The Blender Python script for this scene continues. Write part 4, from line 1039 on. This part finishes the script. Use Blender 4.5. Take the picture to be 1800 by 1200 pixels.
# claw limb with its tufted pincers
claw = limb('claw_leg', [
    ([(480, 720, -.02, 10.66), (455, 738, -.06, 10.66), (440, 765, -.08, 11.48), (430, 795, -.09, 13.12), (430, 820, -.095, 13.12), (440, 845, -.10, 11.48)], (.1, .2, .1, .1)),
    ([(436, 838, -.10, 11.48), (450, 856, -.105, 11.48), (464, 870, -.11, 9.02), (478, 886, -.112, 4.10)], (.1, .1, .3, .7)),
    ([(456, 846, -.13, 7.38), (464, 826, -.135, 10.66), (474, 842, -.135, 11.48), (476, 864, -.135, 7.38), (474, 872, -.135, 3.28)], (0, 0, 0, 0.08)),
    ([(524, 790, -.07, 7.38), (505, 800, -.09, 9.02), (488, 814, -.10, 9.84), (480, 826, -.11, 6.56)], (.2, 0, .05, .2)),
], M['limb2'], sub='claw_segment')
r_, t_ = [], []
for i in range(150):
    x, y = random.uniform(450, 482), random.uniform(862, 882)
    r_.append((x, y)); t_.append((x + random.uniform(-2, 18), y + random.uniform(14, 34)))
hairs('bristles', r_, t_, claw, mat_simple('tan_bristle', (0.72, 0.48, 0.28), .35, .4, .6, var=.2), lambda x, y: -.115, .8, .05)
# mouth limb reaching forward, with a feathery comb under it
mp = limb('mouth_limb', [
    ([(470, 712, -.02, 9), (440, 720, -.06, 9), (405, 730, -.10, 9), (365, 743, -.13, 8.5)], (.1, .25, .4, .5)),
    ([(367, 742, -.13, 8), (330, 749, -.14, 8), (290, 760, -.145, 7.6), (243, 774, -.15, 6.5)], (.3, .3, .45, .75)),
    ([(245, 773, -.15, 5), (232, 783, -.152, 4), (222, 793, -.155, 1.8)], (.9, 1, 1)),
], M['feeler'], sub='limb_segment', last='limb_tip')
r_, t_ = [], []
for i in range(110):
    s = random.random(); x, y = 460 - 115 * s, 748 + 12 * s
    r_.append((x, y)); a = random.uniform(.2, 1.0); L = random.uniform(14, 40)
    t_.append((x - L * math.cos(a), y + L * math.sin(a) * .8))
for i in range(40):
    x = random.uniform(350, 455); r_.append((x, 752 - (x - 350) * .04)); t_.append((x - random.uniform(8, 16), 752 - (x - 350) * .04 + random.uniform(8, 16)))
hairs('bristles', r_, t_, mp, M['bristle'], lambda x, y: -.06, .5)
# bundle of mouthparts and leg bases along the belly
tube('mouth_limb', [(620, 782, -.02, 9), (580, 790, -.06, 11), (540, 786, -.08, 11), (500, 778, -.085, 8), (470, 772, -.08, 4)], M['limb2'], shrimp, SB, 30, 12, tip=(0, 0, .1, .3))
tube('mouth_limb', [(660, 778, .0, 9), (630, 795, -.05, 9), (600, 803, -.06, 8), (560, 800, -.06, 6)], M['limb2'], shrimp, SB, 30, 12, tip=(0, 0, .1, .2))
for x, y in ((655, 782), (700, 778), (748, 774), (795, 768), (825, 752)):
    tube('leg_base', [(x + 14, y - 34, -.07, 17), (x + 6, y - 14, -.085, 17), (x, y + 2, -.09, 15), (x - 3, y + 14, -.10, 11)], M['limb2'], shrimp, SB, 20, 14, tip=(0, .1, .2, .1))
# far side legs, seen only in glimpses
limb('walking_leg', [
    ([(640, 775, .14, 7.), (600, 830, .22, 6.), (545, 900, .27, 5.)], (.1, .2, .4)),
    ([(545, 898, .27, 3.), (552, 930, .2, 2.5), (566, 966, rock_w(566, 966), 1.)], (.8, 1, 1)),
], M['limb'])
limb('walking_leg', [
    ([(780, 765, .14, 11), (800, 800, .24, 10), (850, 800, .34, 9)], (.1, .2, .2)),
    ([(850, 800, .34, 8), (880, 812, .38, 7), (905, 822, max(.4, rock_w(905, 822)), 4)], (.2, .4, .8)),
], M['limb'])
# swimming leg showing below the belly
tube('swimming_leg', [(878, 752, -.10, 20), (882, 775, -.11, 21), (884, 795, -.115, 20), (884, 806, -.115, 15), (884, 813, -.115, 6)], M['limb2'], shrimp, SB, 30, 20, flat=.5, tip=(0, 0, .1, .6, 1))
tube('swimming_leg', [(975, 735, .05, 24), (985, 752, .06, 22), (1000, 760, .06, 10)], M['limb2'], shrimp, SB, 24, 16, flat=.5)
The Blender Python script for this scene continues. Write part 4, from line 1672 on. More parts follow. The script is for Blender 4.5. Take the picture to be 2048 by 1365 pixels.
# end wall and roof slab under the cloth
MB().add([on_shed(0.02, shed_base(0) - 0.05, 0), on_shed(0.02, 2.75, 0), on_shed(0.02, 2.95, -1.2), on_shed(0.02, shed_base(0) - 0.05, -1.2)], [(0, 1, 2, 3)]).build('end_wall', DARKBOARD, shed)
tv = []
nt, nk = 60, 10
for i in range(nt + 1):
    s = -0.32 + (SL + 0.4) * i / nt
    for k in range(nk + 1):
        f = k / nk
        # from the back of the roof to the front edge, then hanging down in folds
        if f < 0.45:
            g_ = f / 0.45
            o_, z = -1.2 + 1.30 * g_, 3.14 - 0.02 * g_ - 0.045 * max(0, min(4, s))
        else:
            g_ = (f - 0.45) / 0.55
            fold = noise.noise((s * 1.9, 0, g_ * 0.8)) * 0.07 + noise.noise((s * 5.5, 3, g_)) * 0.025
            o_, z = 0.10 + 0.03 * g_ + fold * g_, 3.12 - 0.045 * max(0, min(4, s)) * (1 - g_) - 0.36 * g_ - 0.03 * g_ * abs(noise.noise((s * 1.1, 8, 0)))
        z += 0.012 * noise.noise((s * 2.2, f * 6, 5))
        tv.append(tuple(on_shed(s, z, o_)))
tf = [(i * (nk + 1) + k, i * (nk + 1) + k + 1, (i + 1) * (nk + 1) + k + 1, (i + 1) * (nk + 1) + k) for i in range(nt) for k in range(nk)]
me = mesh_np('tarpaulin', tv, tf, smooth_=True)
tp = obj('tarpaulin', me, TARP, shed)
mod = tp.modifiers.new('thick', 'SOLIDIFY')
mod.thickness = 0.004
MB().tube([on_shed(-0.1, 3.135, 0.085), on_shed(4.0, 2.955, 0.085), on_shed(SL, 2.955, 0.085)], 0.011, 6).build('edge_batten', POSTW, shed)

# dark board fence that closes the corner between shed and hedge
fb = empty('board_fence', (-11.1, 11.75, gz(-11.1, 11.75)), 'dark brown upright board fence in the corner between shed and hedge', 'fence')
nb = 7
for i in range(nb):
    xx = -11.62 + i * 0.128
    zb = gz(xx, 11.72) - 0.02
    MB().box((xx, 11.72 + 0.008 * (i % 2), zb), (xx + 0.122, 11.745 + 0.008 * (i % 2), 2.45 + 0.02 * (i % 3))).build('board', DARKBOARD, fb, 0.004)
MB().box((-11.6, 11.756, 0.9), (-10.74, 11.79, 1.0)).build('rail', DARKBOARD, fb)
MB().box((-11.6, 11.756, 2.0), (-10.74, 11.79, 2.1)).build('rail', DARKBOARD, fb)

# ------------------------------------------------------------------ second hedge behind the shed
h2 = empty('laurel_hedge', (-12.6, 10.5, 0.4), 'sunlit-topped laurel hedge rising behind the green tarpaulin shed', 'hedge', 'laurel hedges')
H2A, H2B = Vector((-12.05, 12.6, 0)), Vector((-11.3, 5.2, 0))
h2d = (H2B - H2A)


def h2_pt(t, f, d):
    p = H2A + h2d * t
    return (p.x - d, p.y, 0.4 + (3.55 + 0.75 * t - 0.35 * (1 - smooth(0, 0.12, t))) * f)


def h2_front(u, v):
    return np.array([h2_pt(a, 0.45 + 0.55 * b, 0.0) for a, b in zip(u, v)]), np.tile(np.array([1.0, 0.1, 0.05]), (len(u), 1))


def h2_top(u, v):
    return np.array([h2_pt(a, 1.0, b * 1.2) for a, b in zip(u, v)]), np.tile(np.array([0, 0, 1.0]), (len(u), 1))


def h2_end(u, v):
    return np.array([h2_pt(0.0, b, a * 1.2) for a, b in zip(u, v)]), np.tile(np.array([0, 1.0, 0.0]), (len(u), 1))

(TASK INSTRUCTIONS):
From the records above, copy out the line with "by 1365 pixels.", the line with "6).build('edge_batten', POSTW, shed)", and every line between them, word for word.

(IN RESPONSE):
The Blender Python script for this scene continues. Write part 4, from line 1672 on. More parts follow. The script is for Blender 4.5. Take the picture to be 2048 by 1365 pixels.
# end wall and roof slab under the cloth
MB().add([on_shed(0.02, shed_base(0) - 0.05, 0), on_shed(0.02, 2.75, 0), on_shed(0.02, 2.95, -1.2), on_shed(0.02, shed_base(0) - 0.05, -1.2)], [(0, 1, 2, 3)]).build('end_wall', DARKBOARD, shed)
tv = []
nt, nk = 60, 10
for i in range(nt + 1):
    s = -0.32 + (SL + 0.4) * i / nt
    for k in range(nk + 1):
        f = k / nk
        # from the back of the roof to the front edge, then hanging down in folds
        if f < 0.45:
            g_ = f / 0.45
            o_, z = -1.2 + 1.30 * g_, 3.14 - 0.02 * g_ - 0.045 * max(0, min(4, s))
        else:
            g_ = (f - 0.45) / 0.55
            fold = noise.noise((s * 1.9, 0, g_ * 0.8)) * 0.07 + noise.noise((s * 5.5, 3, g_)) * 0.025
            o_, z = 0.10 + 0.03 * g_ + fold * g_, 3.12 - 0.045 * max(0, min(4, s)) * (1 - g_) - 0.36 * g_ - 0.03 * g_ * abs(noise.noise((s * 1.1, 8, 0)))
        z += 0.012 * noise.noise((s * 2.2, f * 6, 5))
        tv.append(tuple(on_shed(s, z, o_)))
tf = [(i * (nk + 1) + k, i * (nk + 1) + k + 1, (i + 1) * (nk + 1) + k + 1, (i + 1) * (nk + 1) + k) for i in range(nt) for k in range(nk)]
me = mesh_np('tarpaulin', tv, tf, smooth_=True)
tp = obj('tarpaulin', me, TARP, shed)
mod = tp.modifiers.new('thick', 'SOLIDIFY')
mod.thickness = 0.004
MB().tube([on_shed(-0.1, 3.135, 0.085), on_shed(4.0, 2.955, 0.085), on_shed(SL, 2.955, 0.085)], 0.011, 6).build('edge_batten', POSTW, shed)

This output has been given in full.